Outro economista que aderiu ao projeto do pedetista, o ex-ministro da Fazenda Luiz Carlos Bresser Pereira, reconhece que a proposta de revogar a reforma trabalhista é um obstáculo nas conversas com o PIB. “Essa proposta da lei trabalhista é realmente contraditória.”.

Ciro e Bresser se aproximaram em 2016 após uma palestra do ex-ministro na Fundação Getúlio Vargas. Em seguida foram jantar e discutiram longamente a tese de Bresser sobre o “novo desenvolvimentismo”. Algum tempo depois, o economista promoveu outro jantar, mas dessa vez também chamou o petista Fernando Haddad.

O trio se reuniu novamente na semana passada no escritório de Delfim Neto. “Ciro às vezes diz o que não devia. É politicamente incorreto, mas no plano das decisões nunca foi ‘porra louca’. É um candidato de centro-esquerda, não de esquerda. Sabe que estamos em um regime capitalista e que precisa governar com empresários”, disse Bresser.

Paulistano. Em fevereiro de 2015 o mundo político acreditou que Ciro Gomes, então no PROS, estaria fora das eleições de 2018 quando ele aceitou um convite do amigo Benjamin Steinbruch para trabalhar na Companhia Siderúrgica Nacional (CSN) em São Paulo.

O ex-ministro trocou as articulações político-partidárias por um polpudo salário na iniciativa privada. E mudou-se para a capital paulista, longe de sua base eleitoral, o Ceará.


Em maio de 2016, porém, deixou a empresa para, segundo ele, evitar que “perseguições” políticas do presidente Michel Temer prejudicassem seu trabalho à frente da Transnordestina, subsidiária da CSN que era presidida por ele. Mergulhou novamente na política a passou a dividir-se entre sua casa em Fortaleza e o apartamento do filho na capital paulista.

Ciro já escolheu um local na Avenida Rebouças para abrigar o comitê central de sua campanha. Ele disse em entrevista ao Estado que procura um “nome da produção” do Sudeste para ser seu vice e revelou que já conversou longamente com o mineiro Josué Gomes, da Coteminas.

O ex-chefe Benjamin Steinbruch continua sendo um amigo frequente e interlocutor com o empresariado. Em maio, o empresário, que é vice-presidente da Federação das Indústrias do Estado de São Paulo (Fiesp), vai assumir a presidência da entidade quando Paulo Skaf deixar o cargo para disputar o governo paulista.

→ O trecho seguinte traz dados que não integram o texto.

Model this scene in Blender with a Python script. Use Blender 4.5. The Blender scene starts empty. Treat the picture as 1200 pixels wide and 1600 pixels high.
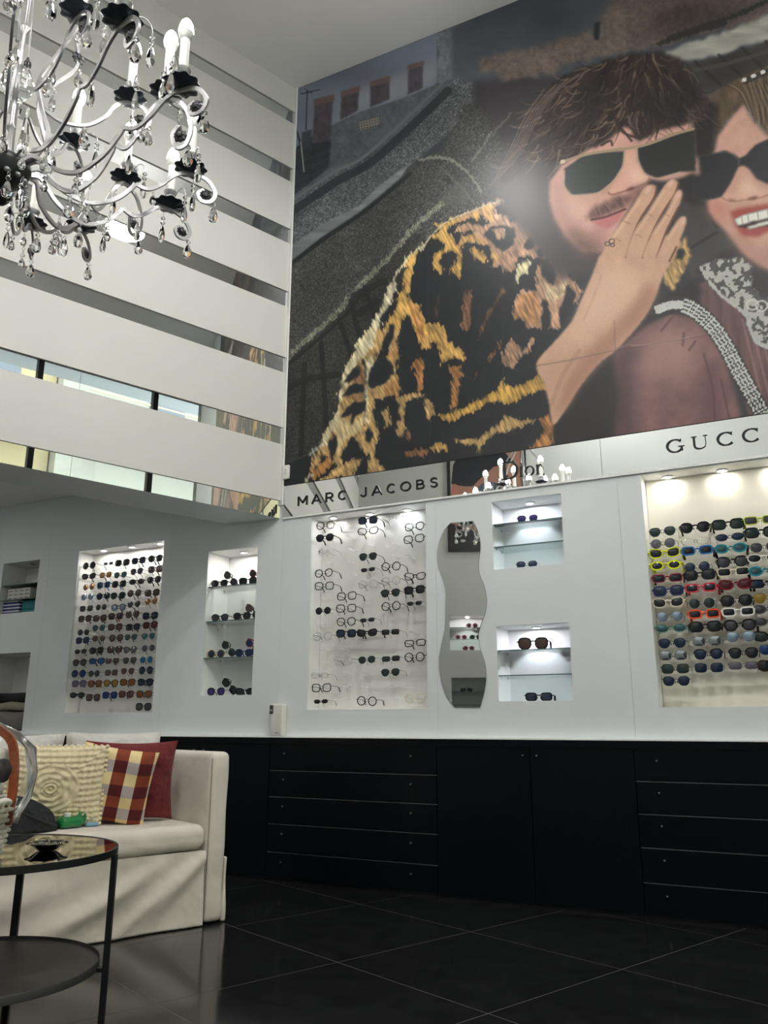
import bpy, bmesh, math, random
import numpy as np
from mathutils import Matrix, Vector

random.seed(7)
SC = bpy.context.scene
COL = SC.collection

# ------------------------------------------------------------------ camera
# World: the long display wall is the plane Y = 0 (room at Y < 0); its corner with the striped wall is X = Y = 0.
CAM = np.array([3.1372, -4.6368, 0.92])
FPX, PIT, ROL = 1272.6, 0.25952, 0.003024
UX = np.array([0.89343949, -0.44918357])            # display-wall direction in the camera's level frame
def _axes():
    cp, sp, cr, sr = math.cos(PIT), math.sin(PIT), math.cos(ROL), math.sin(ROL)
    right, fwd, up = np.array([1., 0, 0]), np.array([0, cp, sp]), np.array([0, -sp, cp])
    r, u = cr * right + sr * up, -sr * right + cr * up
    w = lambda v: np.array([v[0] * UX[0] + v[1] * UX[1], -v[0] * UX[1] + v[1] * UX[0], v[2]])
    return w(r), w(u), w(fwd)
AR, AU, AF = _axes()
cd = bpy.data.cameras.new('camera'); cam = bpy.data.objects.new('camera', cd); COL.objects.link(cam)
cd.sensor_fit = 'HORIZONTAL'; cd.sensor_width = 36.0; cd.lens = 36.0 * FPX / 1200.0
cd.clip_start = 0.02; cd.clip_end = 200
cam.matrix_world = Matrix(((AR[0], AU[0], -AF[0], CAM[0]), (AR[1], AU[1], -AF[1], CAM[1]), (AR[2], AU[2], -AF[2], CAM[2]), (0, 0, 0, 1)))
SC.camera = cam

# ------------------------------------------------------------------ sky and view
W = bpy.data.worlds.new('sky'); SC.world = W; W.use_nodes = True
bg = W.node_tree.nodes['Background']
bg.inputs[0].default_value = (0.80, 0.90, 1.0, 1); bg.inputs[1].default_value = 3.8
SC.view_settings.view_transform = 'Standard'; SC.view_settings.look = 'None'
SC.view_settings.exposure = 0.95; SC.view_settings.gamma = 1.0; SC.view_settings.use_curve_mapping = False
SC.cycles.use_denoising = True
SC.cycles.max_bounces = 10; SC.cycles.transparent_max_bounces = 24; SC.cycles.glossy_bounces = 6
SC.cycles.caustics_reflective = False; SC.cycles.caustics_refractive = False

# ------------------------------------------------------------------ frames of reference
SD = np.array([-0.3755, -0.9268, 0.0]); SN = np.array([0.9268, -0.3755, 0.0])     # along / out of the striped wall
ANG_S = math.atan2(SD[1], SD[0])
CEIL, SOFFIT = 5.97, 2.345
N_STORE, S_FRONT = 5.6, 4.8
def sn(s, n, z=0.0): return Vector((s * SD[0] + n * SN[0], s * SD[1] + n * SN[1], z))
def wray(x, y): return AF + (x - 600) / FPX * AR - (y - 800) / FPX * AU
def at_y(x, y, Y=0.0):
    d = wray(x, y); return CAM + d * (Y - CAM[1]) / d[1]

# portal that guides the daylight through the shop window (no light of its own)
pl = bpy.data.lights.new('window_portal', 'AREA'); pl.shape = 'RECTANGLE'; pl.size = 7.0; pl.size_y = 5.4; pl.cycles.is_portal = True
po = bpy.data.objects.new('window_portal', pl); COL.objects.link(po)
po.location = sn(1.2, N_STORE + 0.08, 2.75)
po.rotation_euler = Vector((SN[0], SN[1], 0)).to_track_quat('Z', 'Y').to_euler()

# ------------------------------------------------------------------ materials
MATS = {}
def srgb(r, g=None, b=None):
    if g is None: r, g, b = r
    f = lambda c: (c / 255 / 12.92) if c / 255 <= 0.04045 else ((c / 255 + 0.055) / 1.055) ** 2.4
    return (f(r), f(g), f(b))
def mat(name, col=(0.8, 0.8, 0.8), rough=0.5, metal=0.0, emit=0.0, ecol=None, trans=0.0, ior=1.45, coat=0.0, spec=0.5, alpha=1.0,
        noise=None, bump=None, sheen=0.0):
    """noise=(scale, amount, detail); bump=(scale, strength)"""
    if name in MATS: return MATS[name]
    m = bpy.data.materials.new(name); m.use_nodes = True
    nt = m.node_tree; b = nt.nodes['Principled BSDF']
    c = tuple(col) + (1,)
    b.inputs['Base Color'].default_value = c; b.inputs['Roughness'].default_value = rough; b.inputs['Metallic'].default_value = metal
    b.inputs['IOR'].default_value = ior; b.inputs['Transmission Weight'].default_value = trans; b.inputs['Coat Weight'].default_value = coat
    b.inputs['Specular IOR Level'].default_value = spec; b.inputs['Alpha'].default_value = alpha; b.inputs['Sheen Weight'].default_value = sheen
    if emit: b.inputs['Emission Color'].default_value = tuple(ecol or col) + (1,); b.inputs['Emission Strength'].default_value = emit
    tc = None
    if noise or bump: tc = nt.nodes.new('ShaderNodeTexCoord')
    if noise:
        n = nt.nodes.new('ShaderNodeTexNoise'); n.inputs['Scale'].default_value = noise[0]; n.inputs['Detail'].default_value = noise[2] if len(noise) > 2 else 4
        nt.links.new(tc.outputs['Object'], n.inputs['Vector'])
        r = nt.nodes.new('ShaderNodeMapRange'); r.inputs[1].default_value = 0.3; r.inputs[2].default_value = 0.7
        r.inputs[3].default_value = 1 - noise[1]; r.inputs[4].default_value = 1 + noise[1]; nt.links.new(n.outputs['Fac'], r.inputs[0])
        v = nt.nodes.new('ShaderNodeVectorMath'); v.operation = 'SCALE'; v.inputs[0].default_value = col
        nt.links.new(r.outputs[0], v.inputs['Scale']); nt.links.new(v.outputs[0], b.inputs['Base Color'])
    if bump:
        n2 = nt.nodes.new('ShaderNodeTexNoise'); n2.inputs['Scale'].default_value = bump[0]; n2.inputs['Detail'].default_value = 3
        nt.links.new(tc.outputs['Object'], n2.inputs['Vector'])
        bp = nt.nodes.new('ShaderNodeBump'); bp.inputs['Strength'].default_value = bump[1]; bp.inputs['Distance'].default_value = 0.01
        nt.links.new(n2.outputs['Fac'], bp.inputs['Height']); nt.links.new(bp.outputs[0], b.inputs['Normal'])
    if bump and len(bump) > 2:
        n3 = nt.nodes.new('ShaderNodeTexNoise'); n3.inputs['Scale'].default_value = bump[2]; n3.inputs['Detail'].default_value = 2; nt.links.new(tc.outputs['Object'], n3.inputs['Vector'])
        b2 = nt.nodes.new('ShaderNodeBump'); b2.inputs['Strength'].default_value = bump[3]; b2.inputs['Distance'].default_value = 0.05; nt.links.new(n3.outputs['Fac'], b2.inputs['Height']); nt.links.new(b2.outputs[0], bp.inputs['Normal'])
    MATS[name] = m; return m
def clear(name, tint=(1, 1, 1), gloss=0.05, rough=0.02, ior=1.45):
    """thin clear glass or acrylic: see-through with a reflecting skin"""
    if name in MATS: return MATS[name]
    m = bpy.data.materials.new(name); m.use_nodes = True; nt = m.node_tree
    nt.nodes.remove(nt.nodes['Principled BSDF']); o = nt.nodes['Material Output']
    t = nt.nodes.new('ShaderNodeBsdfTransparent'); t.inputs[0].default_value = tuple(tint) + (1,)
    g = nt.nodes.new('ShaderNodeBsdfGlossy'); g.inputs['Roughness'].default_value = rough; g.inputs[0].default_value = (1, 1, 1, 1)
    f = nt.nodes.new('ShaderNodeFresnel'); f.inputs[0].default_value = ior
    a = nt.nodes.new('ShaderNodeMath'); a.operation = 'ADD'; a.use_clamp = True; a.inputs[1].default_value = gloss
    mx = nt.nodes.new('ShaderNodeMixShader')
    nt.links.new(f.outputs[0], a.inputs[0]); nt.links.new(a.outputs[0], mx.inputs[0]); nt.links.new(t.outputs[0], mx.inputs[1]); nt.links.new(g.outputs[0], mx.inputs[2])
    nt.links.new(mx.outputs[0], o.inputs[0]); MATS[name] = m; return m

M_WALL = mat('painted_wall', srgb(224, 228, 229), 0.55, noise=(1.3, 0.03, 3))
M_BOARD = mat('white_board', srgb(216, 215, 211), 0.5, noise=(0.9, 0.02, 2))
M_CEIL = mat('ceiling_paint', srgb(241, 240, 239), 0.7, noise=(0.6, 0.03, 2))
M_NICHE = mat('niche_white', srgb(238, 238, 236), 0.45)
M_MIRROR = mat('mirror', (0.80, 0.82, 0.81), 0.012, 1.0)
M_BLACKGLOSS = mat('black_lacquer', (0.0028, 0.0040, 0.0058), 0.20, spec=0.22)
M_BLACKEDGE = mat('black_edge', (0.006, 0.007, 0.009), 0.3)
M_STEEL = mat('steel', (0.55, 0.55, 0.56), 0.3, 1.0)
M_DARKMETAL = mat('dark_metal', (0.010, 0.011, 0.012), 0.45, 0.3, bump=(300, 0.1))
M_LETTER = mat('letter_black', (0.006, 0.006, 0.007), 0.35)
M_GLASS = clear('clear_glass', (0.94, 0.98, 0.97), 0.03)
M_GLASSEDGE = mat('glass_edge', (0.06, 0.13, 0.12), 0.15, spec=0.8)
M_ACRYL = clear('acrylic', (0.97, 0.97, 0.97), 0.06)
M_LAMP = mat('lamp_glow', (1, 1, 1), 0.5, emit=14.0, ecol=(1, 0.97, 0.92))
M_WHITEPL = mat('white_plastic', srgb(225, 224, 218), 0.35)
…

Ao resumir o desafio de Ciro e seu périplo pelo mundo empresarial, Bresser pega emprestada uma citação de Michel Rocard, ex-primeiro ministro socialista da França. “Para um partido de centro-esquerda, social democrata, governar o capitalismo, eu cito uma frase: o desafio dos socialistas é governar o capitalismo com mais competência que os capitalistas”. Ciro está empenhado. As informações são do jornal O Estado de S. Paulo.